[Exercise aim]
Nothing but the lines from the line with "Write part 2" through the end of the data is to be copied, and each is to be copied exactly.

* begin Supplied records *

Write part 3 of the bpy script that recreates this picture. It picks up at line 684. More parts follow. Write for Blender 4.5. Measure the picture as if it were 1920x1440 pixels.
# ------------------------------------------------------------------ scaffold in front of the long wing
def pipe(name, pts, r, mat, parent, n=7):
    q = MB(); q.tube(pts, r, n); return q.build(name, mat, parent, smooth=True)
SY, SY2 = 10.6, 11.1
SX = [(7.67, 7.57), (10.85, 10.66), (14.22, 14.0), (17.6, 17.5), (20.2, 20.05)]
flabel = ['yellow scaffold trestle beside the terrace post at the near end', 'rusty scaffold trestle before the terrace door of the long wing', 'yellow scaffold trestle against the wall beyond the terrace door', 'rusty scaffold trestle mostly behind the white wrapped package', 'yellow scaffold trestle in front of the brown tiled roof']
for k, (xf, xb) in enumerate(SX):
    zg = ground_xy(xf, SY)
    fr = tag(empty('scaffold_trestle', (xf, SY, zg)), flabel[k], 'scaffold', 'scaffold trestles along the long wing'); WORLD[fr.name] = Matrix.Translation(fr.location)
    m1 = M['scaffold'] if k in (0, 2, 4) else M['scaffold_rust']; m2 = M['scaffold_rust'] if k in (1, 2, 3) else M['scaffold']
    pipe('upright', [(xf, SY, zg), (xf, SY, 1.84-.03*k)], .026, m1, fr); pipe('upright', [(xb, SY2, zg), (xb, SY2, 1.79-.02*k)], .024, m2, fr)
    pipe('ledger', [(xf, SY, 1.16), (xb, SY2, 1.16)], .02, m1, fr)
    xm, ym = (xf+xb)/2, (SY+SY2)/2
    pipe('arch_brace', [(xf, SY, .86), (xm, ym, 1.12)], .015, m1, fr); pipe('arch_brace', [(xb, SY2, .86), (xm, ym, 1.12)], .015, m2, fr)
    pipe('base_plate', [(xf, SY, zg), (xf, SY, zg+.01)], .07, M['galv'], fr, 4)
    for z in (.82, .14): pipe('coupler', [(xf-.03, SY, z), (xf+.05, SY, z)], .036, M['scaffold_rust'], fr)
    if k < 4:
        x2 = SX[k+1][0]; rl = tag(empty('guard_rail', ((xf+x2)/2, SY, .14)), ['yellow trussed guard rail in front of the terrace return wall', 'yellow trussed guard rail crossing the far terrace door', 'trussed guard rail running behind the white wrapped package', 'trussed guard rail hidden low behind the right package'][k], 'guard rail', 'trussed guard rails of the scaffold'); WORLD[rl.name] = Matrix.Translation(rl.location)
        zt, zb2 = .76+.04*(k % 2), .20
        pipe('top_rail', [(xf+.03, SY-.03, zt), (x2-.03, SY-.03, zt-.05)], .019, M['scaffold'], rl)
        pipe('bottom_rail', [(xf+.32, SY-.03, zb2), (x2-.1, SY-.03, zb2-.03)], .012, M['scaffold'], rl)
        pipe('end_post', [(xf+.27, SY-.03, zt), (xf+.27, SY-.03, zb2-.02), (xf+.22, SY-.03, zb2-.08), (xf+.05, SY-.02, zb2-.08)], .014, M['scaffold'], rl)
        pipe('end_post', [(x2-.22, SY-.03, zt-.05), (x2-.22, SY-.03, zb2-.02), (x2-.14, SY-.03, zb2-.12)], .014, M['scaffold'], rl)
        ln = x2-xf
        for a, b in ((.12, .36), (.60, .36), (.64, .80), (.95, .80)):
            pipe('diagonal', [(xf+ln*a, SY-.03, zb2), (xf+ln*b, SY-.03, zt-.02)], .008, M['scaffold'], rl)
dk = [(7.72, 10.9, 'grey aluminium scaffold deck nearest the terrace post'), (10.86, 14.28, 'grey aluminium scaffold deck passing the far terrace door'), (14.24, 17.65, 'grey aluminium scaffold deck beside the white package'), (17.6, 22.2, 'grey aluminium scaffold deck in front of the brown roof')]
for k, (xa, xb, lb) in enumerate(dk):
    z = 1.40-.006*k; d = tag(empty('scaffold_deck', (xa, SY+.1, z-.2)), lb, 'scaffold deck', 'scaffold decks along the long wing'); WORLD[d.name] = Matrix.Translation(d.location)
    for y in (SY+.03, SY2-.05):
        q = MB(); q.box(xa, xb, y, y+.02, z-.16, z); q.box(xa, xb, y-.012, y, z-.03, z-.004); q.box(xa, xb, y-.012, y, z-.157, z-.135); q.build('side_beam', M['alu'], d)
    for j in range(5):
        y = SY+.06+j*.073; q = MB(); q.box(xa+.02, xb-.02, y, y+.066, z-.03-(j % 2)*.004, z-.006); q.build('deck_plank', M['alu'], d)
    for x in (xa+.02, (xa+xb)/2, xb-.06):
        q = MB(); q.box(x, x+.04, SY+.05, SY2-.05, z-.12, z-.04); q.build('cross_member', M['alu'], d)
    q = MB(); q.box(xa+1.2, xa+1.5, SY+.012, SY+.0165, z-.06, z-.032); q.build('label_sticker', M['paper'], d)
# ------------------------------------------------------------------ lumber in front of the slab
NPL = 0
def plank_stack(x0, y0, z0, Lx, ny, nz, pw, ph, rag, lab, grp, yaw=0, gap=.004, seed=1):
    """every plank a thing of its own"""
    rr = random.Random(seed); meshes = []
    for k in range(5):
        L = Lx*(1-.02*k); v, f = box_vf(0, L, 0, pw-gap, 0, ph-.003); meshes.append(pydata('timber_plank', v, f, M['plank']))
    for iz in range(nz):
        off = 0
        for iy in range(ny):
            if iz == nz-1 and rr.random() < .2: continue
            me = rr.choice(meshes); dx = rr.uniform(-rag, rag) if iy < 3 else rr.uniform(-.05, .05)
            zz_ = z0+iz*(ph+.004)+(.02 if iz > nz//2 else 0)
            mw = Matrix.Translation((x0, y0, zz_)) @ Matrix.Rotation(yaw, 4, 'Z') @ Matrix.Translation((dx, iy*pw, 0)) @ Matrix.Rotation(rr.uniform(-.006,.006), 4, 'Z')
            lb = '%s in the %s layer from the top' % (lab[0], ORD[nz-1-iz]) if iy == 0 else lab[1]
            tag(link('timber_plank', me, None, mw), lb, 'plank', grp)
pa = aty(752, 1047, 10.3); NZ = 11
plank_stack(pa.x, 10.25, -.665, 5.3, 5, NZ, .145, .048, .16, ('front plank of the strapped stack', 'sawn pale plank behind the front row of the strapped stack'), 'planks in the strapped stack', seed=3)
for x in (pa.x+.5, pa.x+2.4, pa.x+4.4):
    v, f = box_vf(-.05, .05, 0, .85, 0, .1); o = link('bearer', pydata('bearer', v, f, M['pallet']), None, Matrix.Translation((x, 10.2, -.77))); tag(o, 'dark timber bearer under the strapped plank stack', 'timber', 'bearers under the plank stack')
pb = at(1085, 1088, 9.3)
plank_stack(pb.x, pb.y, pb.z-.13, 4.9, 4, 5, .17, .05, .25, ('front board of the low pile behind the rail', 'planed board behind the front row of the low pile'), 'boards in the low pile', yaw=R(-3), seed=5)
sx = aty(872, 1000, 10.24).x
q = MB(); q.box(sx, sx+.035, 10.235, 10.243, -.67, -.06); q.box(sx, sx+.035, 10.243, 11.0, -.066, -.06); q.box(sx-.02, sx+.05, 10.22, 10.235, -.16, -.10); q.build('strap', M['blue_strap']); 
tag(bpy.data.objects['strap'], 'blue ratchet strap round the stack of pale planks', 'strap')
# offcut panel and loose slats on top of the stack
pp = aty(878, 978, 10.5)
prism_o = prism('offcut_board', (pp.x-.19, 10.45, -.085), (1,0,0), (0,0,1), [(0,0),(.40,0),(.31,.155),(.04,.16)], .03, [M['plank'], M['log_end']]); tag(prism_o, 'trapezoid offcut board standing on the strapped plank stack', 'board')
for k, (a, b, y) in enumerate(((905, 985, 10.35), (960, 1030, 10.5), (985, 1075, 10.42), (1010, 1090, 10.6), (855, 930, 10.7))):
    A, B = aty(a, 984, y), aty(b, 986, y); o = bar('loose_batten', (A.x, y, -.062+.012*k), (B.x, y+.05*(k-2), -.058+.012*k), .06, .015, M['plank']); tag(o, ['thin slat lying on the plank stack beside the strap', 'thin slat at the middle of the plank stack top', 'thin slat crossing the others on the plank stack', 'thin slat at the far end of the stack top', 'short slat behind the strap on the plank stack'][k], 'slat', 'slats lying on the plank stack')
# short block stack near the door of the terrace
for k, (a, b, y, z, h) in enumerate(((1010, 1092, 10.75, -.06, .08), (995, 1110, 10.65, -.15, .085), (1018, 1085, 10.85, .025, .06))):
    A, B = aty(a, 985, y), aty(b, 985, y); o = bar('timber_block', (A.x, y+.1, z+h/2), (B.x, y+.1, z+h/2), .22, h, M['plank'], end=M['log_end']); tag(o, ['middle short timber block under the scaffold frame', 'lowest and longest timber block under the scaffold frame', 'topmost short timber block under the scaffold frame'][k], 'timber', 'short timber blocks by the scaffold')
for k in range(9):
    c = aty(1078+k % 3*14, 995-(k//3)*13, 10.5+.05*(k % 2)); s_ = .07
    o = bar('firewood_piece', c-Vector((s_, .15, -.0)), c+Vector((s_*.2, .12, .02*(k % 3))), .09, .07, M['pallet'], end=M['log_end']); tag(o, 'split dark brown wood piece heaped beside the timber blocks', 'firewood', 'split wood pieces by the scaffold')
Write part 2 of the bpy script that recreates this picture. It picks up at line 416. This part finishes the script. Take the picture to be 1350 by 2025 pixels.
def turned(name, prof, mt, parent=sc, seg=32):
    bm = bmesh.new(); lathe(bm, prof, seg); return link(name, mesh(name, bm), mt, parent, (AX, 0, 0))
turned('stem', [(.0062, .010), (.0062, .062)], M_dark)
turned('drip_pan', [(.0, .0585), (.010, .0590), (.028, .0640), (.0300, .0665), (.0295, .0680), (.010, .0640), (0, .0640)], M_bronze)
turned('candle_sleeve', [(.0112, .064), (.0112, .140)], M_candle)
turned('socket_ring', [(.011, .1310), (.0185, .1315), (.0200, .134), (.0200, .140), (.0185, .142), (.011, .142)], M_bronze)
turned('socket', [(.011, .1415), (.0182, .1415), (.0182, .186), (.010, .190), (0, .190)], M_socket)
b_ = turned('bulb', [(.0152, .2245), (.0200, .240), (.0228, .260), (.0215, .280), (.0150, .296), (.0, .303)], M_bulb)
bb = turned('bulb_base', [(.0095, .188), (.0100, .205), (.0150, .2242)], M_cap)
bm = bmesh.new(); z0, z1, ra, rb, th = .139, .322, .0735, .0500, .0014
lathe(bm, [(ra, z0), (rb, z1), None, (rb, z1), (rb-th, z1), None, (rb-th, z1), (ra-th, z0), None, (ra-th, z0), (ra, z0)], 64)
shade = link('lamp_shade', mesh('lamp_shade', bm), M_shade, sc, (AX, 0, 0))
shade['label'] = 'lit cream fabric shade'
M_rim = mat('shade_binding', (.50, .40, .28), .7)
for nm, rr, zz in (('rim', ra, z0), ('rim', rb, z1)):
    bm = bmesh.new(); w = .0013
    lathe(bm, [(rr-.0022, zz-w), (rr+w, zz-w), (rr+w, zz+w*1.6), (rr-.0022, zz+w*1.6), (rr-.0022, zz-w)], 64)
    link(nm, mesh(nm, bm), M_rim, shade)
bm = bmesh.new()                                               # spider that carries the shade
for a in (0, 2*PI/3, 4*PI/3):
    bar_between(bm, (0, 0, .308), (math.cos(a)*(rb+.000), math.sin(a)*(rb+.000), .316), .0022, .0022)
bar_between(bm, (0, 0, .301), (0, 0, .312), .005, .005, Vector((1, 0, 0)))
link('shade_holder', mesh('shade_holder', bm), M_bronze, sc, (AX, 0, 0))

* end Supplied records *

[Answer]
Write part 2 of the bpy script that recreates this picture. It picks up at line 416. This part finishes the script. Take the picture to be 1350 by 2025 pixels.
def turned(name, prof, mt, parent=sc, seg=32):
    bm = bmesh.new(); lathe(bm, prof, seg); return link(name, mesh(name, bm), mt, parent, (AX, 0, 0))
turned('stem', [(.0062, .010), (.0062, .062)], M_dark)
turned('drip_pan', [(.0, .0585), (.010, .0590), (.028, .0640), (.0300, .0665), (.0295, .0680), (.010, .0640), (0, .0640)], M_bronze)
turned('candle_sleeve', [(.0112, .064), (.0112, .140)], M_candle)
turned('socket_ring', [(.011, .1310), (.0185, .1315), (.0200, .134), (.0200, .140), (.0185, .142), (.011, .142)], M_bronze)
turned('socket', [(.011, .1415), (.0182, .1415), (.0182, .186), (.010, .190), (0, .190)], M_socket)
b_ = turned('bulb', [(.0152, .2245), (.0200, .240), (.0228, .260), (.0215, .280), (.0150, .296), (.0, .303)], M_bulb)
bb = turned('bulb_base', [(.0095, .188), (.0100, .205), (.0150, .2242)], M_cap)
bm = bmesh.new(); z0, z1, ra, rb, th = .139, .322, .0735, .0500, .0014
lathe(bm, [(ra, z0), (rb, z1), None, (rb, z1), (rb-th, z1), None, (rb-th, z1), (ra-th, z0), None, (ra-th, z0), (ra, z0)], 64)
shade = link('lamp_shade', mesh('lamp_shade', bm), M_shade, sc, (AX, 0, 0))
shade['label'] = 'lit cream fabric shade'
M_rim = mat('shade_binding', (.50, .40, .28), .7)
for nm, rr, zz in (('rim', ra, z0), ('rim', rb, z1)):
    bm = bmesh.new(); w = .0013
    lathe(bm, [(rr-.0022, zz-w), (rr+w, zz-w), (rr+w, zz+w*1.6), (rr-.0022, zz+w*1.6), (rr-.0022, zz-w)], 64)
    link(nm, mesh(nm, bm), M_rim, shade)
bm = bmesh.new()                                               # spider that carries the shade
for a in (0, 2*PI/3, 4*PI/3):
    bar_between(bm, (0, 0, .308), (math.cos(a)*(rb+.000), math.sin(a)*(rb+.000), .316), .0022, .0022)
bar_between(bm, (0, 0, .301), (0, 0, .312), .005, .005, Vector((1, 0, 0)))
link('shade_holder', mesh('shade_holder', bm), M_bronze, sc, (AX, 0, 0))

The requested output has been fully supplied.